**Required task:** Will you quote precisely the lines that run from the top of the material below to the line containing "def putpx(kind, name, px, Y, *a, **k): return", both ends included?

**Data excerpt:**
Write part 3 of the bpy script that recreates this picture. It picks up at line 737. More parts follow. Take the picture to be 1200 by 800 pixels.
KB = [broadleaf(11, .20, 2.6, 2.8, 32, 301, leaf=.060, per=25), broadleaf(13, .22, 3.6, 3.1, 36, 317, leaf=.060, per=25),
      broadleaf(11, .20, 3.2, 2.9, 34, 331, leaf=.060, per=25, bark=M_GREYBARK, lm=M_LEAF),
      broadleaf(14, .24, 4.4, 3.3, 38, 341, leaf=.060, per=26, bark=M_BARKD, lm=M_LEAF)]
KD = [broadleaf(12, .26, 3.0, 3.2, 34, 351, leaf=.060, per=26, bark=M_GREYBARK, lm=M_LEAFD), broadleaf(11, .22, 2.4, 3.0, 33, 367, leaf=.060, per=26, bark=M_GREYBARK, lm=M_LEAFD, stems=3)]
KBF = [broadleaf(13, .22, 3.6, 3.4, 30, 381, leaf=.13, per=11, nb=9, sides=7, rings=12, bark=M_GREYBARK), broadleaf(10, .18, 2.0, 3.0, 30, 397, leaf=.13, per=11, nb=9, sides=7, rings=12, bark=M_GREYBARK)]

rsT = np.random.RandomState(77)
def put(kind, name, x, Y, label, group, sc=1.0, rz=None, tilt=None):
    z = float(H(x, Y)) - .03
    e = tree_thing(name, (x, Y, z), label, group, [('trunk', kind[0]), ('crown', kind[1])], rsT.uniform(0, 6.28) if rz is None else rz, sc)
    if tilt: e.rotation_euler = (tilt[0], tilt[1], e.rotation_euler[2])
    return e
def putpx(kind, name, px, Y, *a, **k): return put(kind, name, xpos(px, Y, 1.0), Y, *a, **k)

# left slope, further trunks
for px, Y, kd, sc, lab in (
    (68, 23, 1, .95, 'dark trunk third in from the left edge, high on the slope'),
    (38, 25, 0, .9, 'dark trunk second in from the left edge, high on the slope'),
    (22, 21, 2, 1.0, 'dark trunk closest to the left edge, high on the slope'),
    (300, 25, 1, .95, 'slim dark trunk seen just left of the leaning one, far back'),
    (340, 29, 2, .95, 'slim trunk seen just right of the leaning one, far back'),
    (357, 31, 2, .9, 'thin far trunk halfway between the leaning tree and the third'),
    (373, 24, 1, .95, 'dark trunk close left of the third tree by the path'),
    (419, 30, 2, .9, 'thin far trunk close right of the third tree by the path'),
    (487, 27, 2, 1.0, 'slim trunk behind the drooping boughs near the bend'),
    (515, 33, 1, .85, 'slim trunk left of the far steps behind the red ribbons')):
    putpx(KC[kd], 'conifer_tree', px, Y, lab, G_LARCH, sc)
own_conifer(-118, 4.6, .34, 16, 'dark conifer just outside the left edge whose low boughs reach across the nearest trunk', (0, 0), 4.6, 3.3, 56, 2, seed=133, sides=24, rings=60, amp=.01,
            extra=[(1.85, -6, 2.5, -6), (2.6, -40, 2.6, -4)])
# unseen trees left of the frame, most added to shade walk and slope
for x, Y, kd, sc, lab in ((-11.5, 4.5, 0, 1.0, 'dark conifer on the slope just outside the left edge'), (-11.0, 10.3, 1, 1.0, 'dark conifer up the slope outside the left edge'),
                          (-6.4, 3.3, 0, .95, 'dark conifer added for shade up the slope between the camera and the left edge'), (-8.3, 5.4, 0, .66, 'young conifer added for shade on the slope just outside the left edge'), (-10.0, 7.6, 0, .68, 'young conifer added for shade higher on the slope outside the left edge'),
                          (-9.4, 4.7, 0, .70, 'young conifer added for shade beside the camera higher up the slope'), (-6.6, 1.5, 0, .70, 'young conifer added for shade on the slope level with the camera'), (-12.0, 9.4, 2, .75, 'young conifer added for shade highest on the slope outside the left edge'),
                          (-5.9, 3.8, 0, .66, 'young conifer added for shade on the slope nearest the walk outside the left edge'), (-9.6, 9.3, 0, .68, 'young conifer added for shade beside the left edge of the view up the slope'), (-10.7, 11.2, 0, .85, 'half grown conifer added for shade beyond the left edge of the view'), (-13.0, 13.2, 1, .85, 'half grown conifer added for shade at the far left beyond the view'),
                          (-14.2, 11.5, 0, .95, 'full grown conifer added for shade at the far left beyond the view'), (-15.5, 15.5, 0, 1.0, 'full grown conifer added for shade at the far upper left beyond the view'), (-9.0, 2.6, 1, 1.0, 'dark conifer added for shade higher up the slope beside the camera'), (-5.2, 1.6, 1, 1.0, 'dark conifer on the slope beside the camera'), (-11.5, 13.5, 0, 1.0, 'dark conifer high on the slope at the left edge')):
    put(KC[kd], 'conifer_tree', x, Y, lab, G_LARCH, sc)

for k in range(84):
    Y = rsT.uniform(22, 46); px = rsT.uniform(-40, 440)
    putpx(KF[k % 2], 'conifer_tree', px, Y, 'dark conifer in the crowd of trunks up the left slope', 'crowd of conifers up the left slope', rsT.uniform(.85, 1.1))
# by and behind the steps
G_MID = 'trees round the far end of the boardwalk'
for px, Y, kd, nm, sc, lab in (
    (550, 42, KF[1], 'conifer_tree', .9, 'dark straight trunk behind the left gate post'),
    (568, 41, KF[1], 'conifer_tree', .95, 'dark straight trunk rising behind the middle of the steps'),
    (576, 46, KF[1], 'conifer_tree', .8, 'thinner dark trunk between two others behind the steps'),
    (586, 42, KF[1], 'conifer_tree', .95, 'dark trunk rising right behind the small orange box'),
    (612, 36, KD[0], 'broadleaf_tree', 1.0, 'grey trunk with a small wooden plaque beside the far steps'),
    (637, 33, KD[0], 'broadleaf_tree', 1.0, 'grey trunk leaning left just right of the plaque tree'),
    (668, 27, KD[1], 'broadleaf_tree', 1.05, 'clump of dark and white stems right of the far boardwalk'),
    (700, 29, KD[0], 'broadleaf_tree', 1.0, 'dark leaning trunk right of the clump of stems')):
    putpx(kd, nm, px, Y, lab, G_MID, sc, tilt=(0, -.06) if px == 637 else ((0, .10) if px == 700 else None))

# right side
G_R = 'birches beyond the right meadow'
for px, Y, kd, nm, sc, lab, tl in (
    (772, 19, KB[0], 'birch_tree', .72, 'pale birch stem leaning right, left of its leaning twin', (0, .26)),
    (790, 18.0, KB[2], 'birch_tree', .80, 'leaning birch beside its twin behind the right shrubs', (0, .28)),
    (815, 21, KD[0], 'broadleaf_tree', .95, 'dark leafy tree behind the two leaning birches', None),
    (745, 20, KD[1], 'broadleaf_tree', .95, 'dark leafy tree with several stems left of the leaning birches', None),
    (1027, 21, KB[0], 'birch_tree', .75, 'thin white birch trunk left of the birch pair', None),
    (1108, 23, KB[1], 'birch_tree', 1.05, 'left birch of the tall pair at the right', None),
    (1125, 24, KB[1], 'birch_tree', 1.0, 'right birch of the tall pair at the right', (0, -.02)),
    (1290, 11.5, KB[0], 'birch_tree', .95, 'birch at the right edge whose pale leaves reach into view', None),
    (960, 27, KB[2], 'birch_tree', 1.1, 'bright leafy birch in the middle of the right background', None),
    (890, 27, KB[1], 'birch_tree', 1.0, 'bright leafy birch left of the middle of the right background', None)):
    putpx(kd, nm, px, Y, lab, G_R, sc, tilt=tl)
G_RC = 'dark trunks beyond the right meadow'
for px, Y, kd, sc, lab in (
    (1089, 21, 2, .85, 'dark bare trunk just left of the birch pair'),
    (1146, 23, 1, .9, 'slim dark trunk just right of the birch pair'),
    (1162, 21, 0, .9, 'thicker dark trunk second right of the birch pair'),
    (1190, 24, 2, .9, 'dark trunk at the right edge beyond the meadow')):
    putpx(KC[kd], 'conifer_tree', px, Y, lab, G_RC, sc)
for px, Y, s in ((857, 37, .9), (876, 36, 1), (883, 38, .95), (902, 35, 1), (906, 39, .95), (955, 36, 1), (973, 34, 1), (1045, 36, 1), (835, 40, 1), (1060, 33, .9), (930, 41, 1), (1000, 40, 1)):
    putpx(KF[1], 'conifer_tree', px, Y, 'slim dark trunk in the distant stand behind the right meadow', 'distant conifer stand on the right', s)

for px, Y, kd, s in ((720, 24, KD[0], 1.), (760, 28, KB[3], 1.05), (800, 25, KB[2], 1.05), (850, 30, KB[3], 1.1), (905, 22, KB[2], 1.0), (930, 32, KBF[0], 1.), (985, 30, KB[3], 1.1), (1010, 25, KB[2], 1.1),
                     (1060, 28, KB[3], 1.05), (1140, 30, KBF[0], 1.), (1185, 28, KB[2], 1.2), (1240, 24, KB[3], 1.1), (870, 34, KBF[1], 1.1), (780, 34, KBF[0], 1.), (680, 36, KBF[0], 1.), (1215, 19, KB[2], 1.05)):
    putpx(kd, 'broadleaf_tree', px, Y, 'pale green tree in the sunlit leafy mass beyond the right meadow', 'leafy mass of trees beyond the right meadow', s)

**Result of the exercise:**
Write part 3 of the bpy script that recreates this picture. It picks up at line 737. More parts follow. Take the picture to be 1200 by 800 pixels.
KB = [broadleaf(11, .20, 2.6, 2.8, 32, 301, leaf=.060, per=25), broadleaf(13, .22, 3.6, 3.1, 36, 317, leaf=.060, per=25),
      broadleaf(11, .20, 3.2, 2.9, 34, 331, leaf=.060, per=25, bark=M_GREYBARK, lm=M_LEAF),
      broadleaf(14, .24, 4.4, 3.3, 38, 341, leaf=.060, per=26, bark=M_BARKD, lm=M_LEAF)]
KD = [broadleaf(12, .26, 3.0, 3.2, 34, 351, leaf=.060, per=26, bark=M_GREYBARK, lm=M_LEAFD), broadleaf(11, .22, 2.4, 3.0, 33, 367, leaf=.060, per=26, bark=M_GREYBARK, lm=M_LEAFD, stems=3)]
KBF = [broadleaf(13, .22, 3.6, 3.4, 30, 381, leaf=.13, per=11, nb=9, sides=7, rings=12, bark=M_GREYBARK), broadleaf(10, .18, 2.0, 3.0, 30, 397, leaf=.13, per=11, nb=9, sides=7, rings=12, bark=M_GREYBARK)]

rsT = np.random.RandomState(77)
def put(kind, name, x, Y, label, group, sc=1.0, rz=None, tilt=None):
    z = float(H(x, Y)) - .03
    e = tree_thing(name, (x, Y, z), label, group, [('trunk', kind[0]), ('crown', kind[1])], rsT.uniform(0, 6.28) if rz is None else rz, sc)
    if tilt: e.rotation_euler = (tilt[0], tilt[1], e.rotation_euler[2])
    return e
def putpx(kind, name, px, Y, *a, **k): return put(kind, name, xpos(px, Y, 1.0), Y, *a, **k)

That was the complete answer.